Christmas Eve 2024
I’ve played the piano for most of my life. My mother, a nationally certified teacher of music with a master’s degree in piano performance and pedagogy, was my piano teacher all through high school. One teaching tool she would use she called “finger rides”. When she was trying to describe what the motion of your hand or fingers should be, and words just couldn’t communicate what that motion should feel like, she would sit down on the bench next to me, put her hand up on the keyboard, and say, “hop on”. And I’d put my hand on top of hers and feel the motion. And I’d get what she wanted me to do in a way that no amount of explaining would have accomplished.
I thought this was just a fun trick that my mom did - kids often don’t recognize their parents have actual expertise or notoriety. I love the stories about big-name celebrities’ kids being thoroughly unimpressed with them. And then I was in college and my piano professor was helping me with a jump and trying to explain how to roll my hand into it, and I wasn’t getting it quite right. It was still not fast enough. So he sat down next to me, put his hand on the keyboard, and had me put my hand on his, to feel what he was talking about. And then it made sense. It turns out, “finger rides” weren’t just a cute thing my mom did, they were real pedagogy, and a reminder that sometimes just explaining or telling a student how to do something isn’t enough. Words can only get us so far before we need to experience whatever it is we are trying to learn done right.
For thousands of years, God told us how to do it right. God communicated to His people through prophets, sages, and judges how we were to live. We would hear from a prophet and, when we listened to the prophet, get it right for a while, and then gloriously screw up and be sent another prophet to speak to us on God’s behalf, kicking off the same cycle again.
As many of you know, this Christmas is my first as Rector at St. Matthew’s. In the Diocese of Nebraska, when a priest applies for an opening, one of the first things you do is have a conversation with Bishop Barker. And in my conversation with the bishop, he asked me, “what is it about Jesus that is especially meaningful to you?” And my answer was, and is, the incarnation. That God loves us so much that He became us in the person of Jesus. He lived and grew up and worked and loved and mourned and suffered and died as one of us. And in doing all of that, he showed us how to live a life of perfect obedience, of complete love, as one of us.
The incarnation begins with a baby. Human babies, compared with other mammals, are underdeveloped at the time of our births. It takes us a whole year to learn to walk when a fawn can walk within an hour of its birth. We nurse for more than a year when cats are completely weaned after four months. And bear cubs leave their mothers within 18 months when we typically start to move out at that many years. So our savior comes to be in the humblest of humble beginnings - at the bottom of the human food chain, the child of Galilean peasants, as one of the feeblest of newborns - a newborn human.
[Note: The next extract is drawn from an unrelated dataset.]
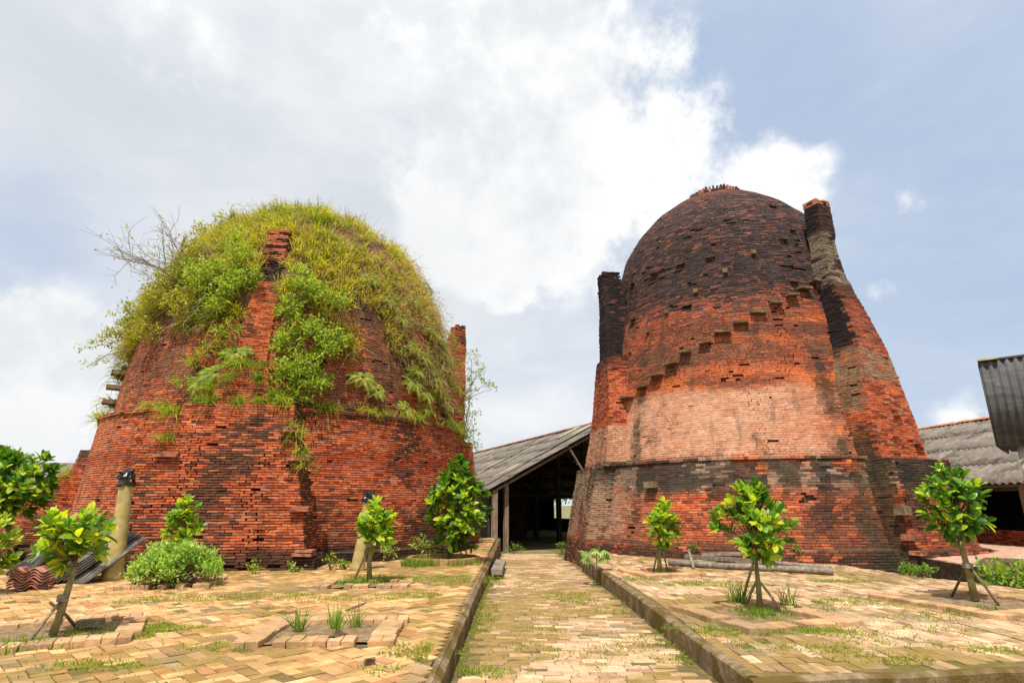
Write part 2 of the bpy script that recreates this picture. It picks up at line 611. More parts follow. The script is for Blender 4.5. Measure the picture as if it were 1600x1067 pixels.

As my own children have grown, I think about that feeble, tiny savior and about all of the basic human things he would have had to learn in his childhood. At my oldest daughter’s first Christmas, she was a little over six months old and she had just started having tells for some of her…bodily functions. I texted some friends that I wonder if Mary could tell when Jesus was filling his diaper by his making a face, like I could with my daughter. And my friend responded with an earthy paraphrase of the reading you'll hear from John's gospel if you're here tomorrow morning: from “the word became flesh and dwelt among us” he amended to, “and the word became flesh and made poop face among us”. Jesus became one of us from the basics of toilet training to the celebrations of attending a wedding with family and friends in the wedding at Cana in Galilee to his weeping at the tomb of his friend Lazarus. He made his home among us to show us how to follow where God is calling with perfect obedience and complete love.
Sometimes it’s not enough to describe. You have to put your arms around the little leaguer to get the motion of swinging the bat, use the rolling pin with the new baker to get the feel of how little force you have to use on the dough, or have your college piano students put their hands on yours, so that they can take these skills, hone them, and make them their own.
The gospels show the incarnate Jesus not as a military leader or political king, but as a prophet, miracle worker, and teacher. The most important thing Jesus teaches us is how to love. And he loves you. Sacrificially, perfectly, and completely. Amen.